PHOTO: Courtesy of WLUK
MADISON, WI (WTAQ-WLUK) — Both Democratic Gov. Tony Evers and Republicans who control the Wisconsin Legislature say they want the aging Green Bay Correctional Institution to close.
But how they accomplish that still needs to be worked out.
In signing the 2025-27 state budget in the early morning hours on Thursday, Evers vetoed a provision that would have set a deadline of 2029 for the prison in Allouez to close.
Evers called it the most important of his 23 vetoes.
“We just took the date out,” he said. “We’re going to close it, but we need more compromise on that. We need to get things going before we start taking people out of Green Bay Correctional.”
GBCI has been the subject of years of complaints of inhumane conditions, including an infestation of mice.
While several dominoes need to fall before GBCI can close, the budget takes the first step. It provides more than $130.7 million to build a new youth prison in Dane County. That prison would replace the troubled Lincoln Hills and Copper Lake juvenile facilities in northern Wisconsin. Lincoln Hills would then be converted into an adult facility.
“A lot of the medium-security prisoners that are held, improperly, at Green Bay Correctional, because it’s a maximum-security facility, would go to a place like a refurbished Lincoln Hills, and then you could kind of shuffle around the maximum-security guys to other maximum-security prisons and close GBCI,” said State Sen. Eric Wimberger, R-Oconto.
Additionally, the budget provides $15 million to develop preliminary plans and specifications for facility realignment and the eventual closure of the Green Bay prison.
“If you were to do the Lincoln Hills conversion and also do an expansion at one of the other medium-security prisons, you could actually close Green Bay Correctional by 2029,” Wimberger maintained.

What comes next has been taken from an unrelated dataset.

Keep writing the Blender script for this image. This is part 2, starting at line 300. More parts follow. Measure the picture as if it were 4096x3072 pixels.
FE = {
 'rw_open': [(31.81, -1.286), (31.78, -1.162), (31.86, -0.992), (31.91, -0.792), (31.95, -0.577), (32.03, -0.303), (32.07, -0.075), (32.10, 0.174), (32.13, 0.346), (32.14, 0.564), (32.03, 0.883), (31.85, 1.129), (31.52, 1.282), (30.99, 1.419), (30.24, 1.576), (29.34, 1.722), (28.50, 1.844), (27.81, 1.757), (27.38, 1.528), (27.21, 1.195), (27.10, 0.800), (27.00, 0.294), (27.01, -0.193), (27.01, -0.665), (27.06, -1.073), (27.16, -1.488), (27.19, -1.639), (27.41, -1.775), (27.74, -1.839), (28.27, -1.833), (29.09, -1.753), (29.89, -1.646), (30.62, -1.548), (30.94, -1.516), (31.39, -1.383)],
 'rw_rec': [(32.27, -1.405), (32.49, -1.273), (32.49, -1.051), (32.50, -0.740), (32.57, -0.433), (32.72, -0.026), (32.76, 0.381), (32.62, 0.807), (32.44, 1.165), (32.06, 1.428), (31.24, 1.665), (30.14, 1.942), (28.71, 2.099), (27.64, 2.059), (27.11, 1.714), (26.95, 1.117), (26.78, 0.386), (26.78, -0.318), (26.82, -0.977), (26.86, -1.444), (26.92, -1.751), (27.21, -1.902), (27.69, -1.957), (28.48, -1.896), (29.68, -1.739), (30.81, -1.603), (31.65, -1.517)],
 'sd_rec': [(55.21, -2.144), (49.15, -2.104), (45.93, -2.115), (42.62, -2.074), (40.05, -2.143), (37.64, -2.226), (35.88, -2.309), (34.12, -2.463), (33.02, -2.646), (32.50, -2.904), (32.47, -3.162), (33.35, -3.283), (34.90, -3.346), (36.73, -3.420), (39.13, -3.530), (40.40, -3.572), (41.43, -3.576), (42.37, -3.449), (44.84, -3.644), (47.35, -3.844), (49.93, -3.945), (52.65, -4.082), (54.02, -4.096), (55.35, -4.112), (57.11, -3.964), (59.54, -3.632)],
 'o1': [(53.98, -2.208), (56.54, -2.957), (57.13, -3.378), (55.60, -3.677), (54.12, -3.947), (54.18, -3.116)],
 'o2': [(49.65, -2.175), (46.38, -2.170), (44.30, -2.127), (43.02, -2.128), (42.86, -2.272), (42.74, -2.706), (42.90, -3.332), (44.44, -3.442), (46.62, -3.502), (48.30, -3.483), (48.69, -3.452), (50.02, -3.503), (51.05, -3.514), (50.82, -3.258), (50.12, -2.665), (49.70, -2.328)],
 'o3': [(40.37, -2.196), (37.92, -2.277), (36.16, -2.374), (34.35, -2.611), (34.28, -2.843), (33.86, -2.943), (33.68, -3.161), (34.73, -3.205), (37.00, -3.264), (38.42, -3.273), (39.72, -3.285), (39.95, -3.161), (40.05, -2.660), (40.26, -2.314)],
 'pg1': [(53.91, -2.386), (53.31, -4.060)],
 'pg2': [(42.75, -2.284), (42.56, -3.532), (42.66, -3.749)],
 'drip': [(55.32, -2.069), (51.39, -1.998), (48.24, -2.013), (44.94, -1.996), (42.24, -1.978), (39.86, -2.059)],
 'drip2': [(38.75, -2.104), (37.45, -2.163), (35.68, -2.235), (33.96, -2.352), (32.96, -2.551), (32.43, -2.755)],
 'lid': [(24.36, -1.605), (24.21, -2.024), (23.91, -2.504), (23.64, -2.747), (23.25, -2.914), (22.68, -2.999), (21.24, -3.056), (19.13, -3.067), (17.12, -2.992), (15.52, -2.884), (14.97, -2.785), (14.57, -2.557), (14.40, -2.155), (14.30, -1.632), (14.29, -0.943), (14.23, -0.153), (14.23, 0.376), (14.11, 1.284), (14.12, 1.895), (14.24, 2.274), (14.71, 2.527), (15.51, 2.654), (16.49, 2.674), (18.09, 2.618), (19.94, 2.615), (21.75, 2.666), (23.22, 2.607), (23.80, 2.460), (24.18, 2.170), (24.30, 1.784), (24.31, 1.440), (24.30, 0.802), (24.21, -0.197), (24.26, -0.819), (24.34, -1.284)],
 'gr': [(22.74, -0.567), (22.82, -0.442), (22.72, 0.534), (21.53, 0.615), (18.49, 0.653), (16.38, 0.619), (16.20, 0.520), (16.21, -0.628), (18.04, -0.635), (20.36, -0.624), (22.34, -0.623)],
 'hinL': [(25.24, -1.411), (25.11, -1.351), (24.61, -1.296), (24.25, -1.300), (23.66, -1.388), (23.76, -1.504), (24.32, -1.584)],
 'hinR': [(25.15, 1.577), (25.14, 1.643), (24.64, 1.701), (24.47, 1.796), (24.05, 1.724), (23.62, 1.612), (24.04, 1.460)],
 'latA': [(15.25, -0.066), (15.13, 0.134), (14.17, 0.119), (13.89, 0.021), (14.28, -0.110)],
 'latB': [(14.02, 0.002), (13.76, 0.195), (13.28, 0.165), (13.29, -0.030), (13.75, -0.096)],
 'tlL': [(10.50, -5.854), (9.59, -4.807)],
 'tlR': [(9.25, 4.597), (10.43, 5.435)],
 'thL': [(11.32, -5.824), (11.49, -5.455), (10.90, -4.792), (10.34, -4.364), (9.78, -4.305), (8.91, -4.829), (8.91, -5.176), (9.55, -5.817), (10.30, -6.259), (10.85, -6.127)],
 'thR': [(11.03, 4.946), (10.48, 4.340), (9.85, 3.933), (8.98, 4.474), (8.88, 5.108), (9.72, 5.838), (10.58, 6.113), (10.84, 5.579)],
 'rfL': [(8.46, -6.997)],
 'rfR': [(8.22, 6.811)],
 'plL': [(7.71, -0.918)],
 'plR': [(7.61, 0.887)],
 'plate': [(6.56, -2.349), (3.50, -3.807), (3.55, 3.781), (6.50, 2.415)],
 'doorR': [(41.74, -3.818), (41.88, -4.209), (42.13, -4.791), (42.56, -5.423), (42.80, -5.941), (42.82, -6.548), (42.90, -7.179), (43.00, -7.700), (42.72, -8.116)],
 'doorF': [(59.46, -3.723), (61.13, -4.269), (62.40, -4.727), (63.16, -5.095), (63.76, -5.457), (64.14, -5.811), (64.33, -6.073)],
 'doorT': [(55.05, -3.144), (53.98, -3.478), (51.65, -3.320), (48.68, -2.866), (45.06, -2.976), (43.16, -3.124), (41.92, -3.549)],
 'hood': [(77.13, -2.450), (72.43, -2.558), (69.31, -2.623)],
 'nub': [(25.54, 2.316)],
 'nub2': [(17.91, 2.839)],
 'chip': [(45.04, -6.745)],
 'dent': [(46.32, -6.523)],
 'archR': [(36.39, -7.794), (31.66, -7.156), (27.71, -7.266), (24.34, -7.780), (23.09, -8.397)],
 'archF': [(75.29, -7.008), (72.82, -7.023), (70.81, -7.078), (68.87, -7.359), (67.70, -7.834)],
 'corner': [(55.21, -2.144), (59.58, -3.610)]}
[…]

There are still sticking points, though, as to the next steps. Evers released a corrections reform plan last winter, but Republican lawmakers remain skeptical.
“The Evers correction plan expands earned release to people who are not now eligible, to even criminals like carjackers and robbers,” Wimberger said. “And his plan to ultimately close Green Bay Correctional is a policy change that will let criminals into your neighborhood on electronic monitoring if they do just some rehabilitative programming.”
“(The budget veto is) more of a message that the Legislature needs to work together with us to get a plan,” Evers said. “We have a plan that’s out there and hopefully they will work with us on that.”
Allouez village president Jim Rafter expressed disappointment in the veto. In a statement, he said:
Last night’s partial veto by the governor is a depiction of how broken our state government is. Despite Republicans and Democrats lining up in support for a timely closure of GBCI, our state budget now merely provides funds to further study the issue. The time for studying has come and gone. The Village of Allouez and our community demand action and the certainty they deserve about when this facility will be closed.
Green Bay Correctional Institution opened in 1898.